After Art Style: Intersect a few days ago, we’re now covering another minimalist, black and white puzzle game. This time, if the timings were reversed, I’d say it looks like a knock off of Monument Valley with an even more stripped down aesthetic. There are a lot of Escher-like perspective trikcs that I’ll have to work with here.

Our Thoughts

One of the core gameplay elements of Monument Valley was that of rotating the world and create visual illusions to make it seem paths line up – when it looks like you can walk from one to the other, you can. Echochrome trades on this same illusion, having to create a visual line up or hiding your join behind a pillar so your autonomously walking main character will cross the paths. You can rotate the level and move your camera however you want, but you have very little control over the actual area.
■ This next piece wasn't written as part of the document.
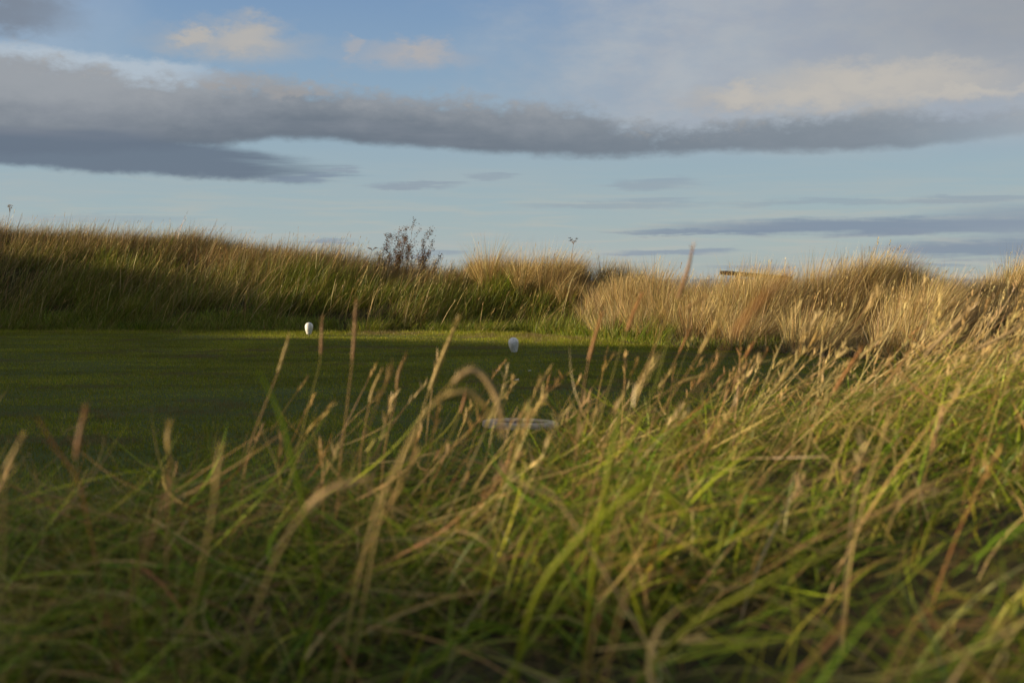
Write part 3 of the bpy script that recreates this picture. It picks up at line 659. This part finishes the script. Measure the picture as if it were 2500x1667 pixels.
hero('upright pale stem standing in the middle of the right hand grass', [(2042, 955), (2020, 1030), (1995, 1110), (1970, 1215), (1955, 1290)], 1.9, .03, .0026, STRAW, STRAW, hr=.003, fluff=.4)
hero('brown stem slanting through the dark hollow in the lower middle', [(1432, 1150), (1408, 1240), (1380, 1380), (1355, 1500), (1340, 1590)], 1.15, .0, .0022, BRN, BRN)
hero('pale broken stem end lying in the grass below the stone plaque', [(1147, 1070), (1180, 1095), (1225, 1128), (1290, 1160)], 1.6, .0, .0028, PST, PST)
hero('orange dead leaf blade pointing up right at the lower right', [(1945, 1425), (1895, 1480), (1850, 1530), (1810, 1590)], 1.1, .0, .0032, ORNG, ORNG)
hero('thick pale stem running down to the bottom right corner', [(2120, 1395), (2170, 1450), (2230, 1520), (2300, 1600)], 1.0, .0, .0036, TAN, TAN)
hero('longest pale head leaning right over the right hand slope', [(2235, 700), (2180, 760), (2110, 830), (2040, 905), (1960, 980)], 3.2, .16, .0028, STRAW, PST, hr=.0062, fluff=1.2)
hero('orange topped stalk at the foot of the bright dune', [(1980, 800), (1950, 845), (1915, 900), (1880, 950)], 2.8, .10, .0024, STRAW, ORNG, hr=.0055, fluff=.8)
hero('pale stalk lying flattest over the right hand grass', [(2352, 745), (2270, 790), (2180, 830), (2100, 885), (2040, 930)], 3.4, .13, .0026, STRAW, PST, hr=.0055)
hero('straw stalk with an orange tip below the longest pale head', [(2095, 800), (2060, 850), (2010, 910), (1960, 960)], 3.0, .10, .0024, STRAW, TAN, hr=.005, fluff=.8)
hero('tan stalk leaning across the dark back of the right dune', [(1630, 860), (1560, 880), (1500, 930), (1440, 1000)], 3.30, 0.075, .0022, TAN, STRAW, hr=0.0044)
hero('slim stalk beside the hooked one ending in a pointed rusty tip', [(1072, 895), (1060, 940), (1040, 990), (1010, 1050), (990, 1110)], 2.70, 0.045, .0022, OLIVE, RUST, hr=0.0037, fluff=.3)
hero('wavy tan stalk left of the feathered one', [(932, 815), (915, 860), (908, 920), (890, 1000), (880, 1070)], 3.00, 0.075, .002, TAN, TAN, hr=0.0042, fluff=.6)
hero('curved tan stalk in the dark left of the wavy one', [(876, 850), (855, 900), (842, 960), (830, 1030), (825, 1100)], 3.15, 0.075, .002, TAN, STRAW, hr=0.0045, fluff=.6)

# broad green leaf blades, blurred in front
def broad(label, pts, Y, w, c):
    path = catmull([P(px, py, Y) for px, py in S(*pts)], 8); base = path[-1].copy()
    gz = float(hz(base[0], base[1])); d = np.array([0, 0, 1.0])
    d = path[-1] - path[-4]; d = d / np.linalg.norm(d)
    path = np.vstack([path, catmull([base, base + d * .07 + np.array([0, .02, -.012]), base + d * .13 + np.array([0, .05, -.06]), np.array([base[0] + d[0] * .17, base[1] + .1, gz - .03])], 5)[1:]])
    base = path[-1].copy(); path = path - base
    u = np.linspace(0, 1, len(path)); rad = w * .5 * np.clip(np.sin(np.clip(u * 1.5 + .12, 0, 1) * np.pi / 2), .1, 1)
    v, f = tube(path, rad, 6, .22)
    o = mesh_obj('grass_leaf', v, f, MGN, None, np.tile(np.array(c), (len(v), 1)) * np.exp(rng.normal(0, .06, (len(v), 1))), smooth=True)
    o.location = base; tag(o, label, 'grass leaf', 'broad grass leaves near the viewer')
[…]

All you have to work with is how you can change the perspective.

So you try to hide your gaps behind other platforms and connect walkways where you can to get different goals done – having two characters meet each other, have your character reach specific places and so on, avoiding enemies in certain cases. It’s a nice experience, not quite zen, but the minimal black and white line art and walking mannequins really focus you on the puzzles. The one thing that lets it down is that it’s incredibly fiddly. You’re not just lining up walkways, you have to hit the exact right spot – and there’s an angle it’ll just skip over so you can’t ever line it up. Because it felt this unintuitive, it felt like the game got in the way to be annoying rather than because I didn’t see the solution. It gets in the way of the toy aspect of playing around with the world. It’s a shame as it got that bit too frustrating.

Final Thoughts

There is something quite fun about Echochrome – the presentation is good, the idea is fun (and got copied plenty) and there is a good amount of variety in the puzzles. However, the controls are off enough that I struggled to finish things when I felt I fairly should have gotten it. The rules aren’t clear and that is not a good thing to get to in a puzzle game.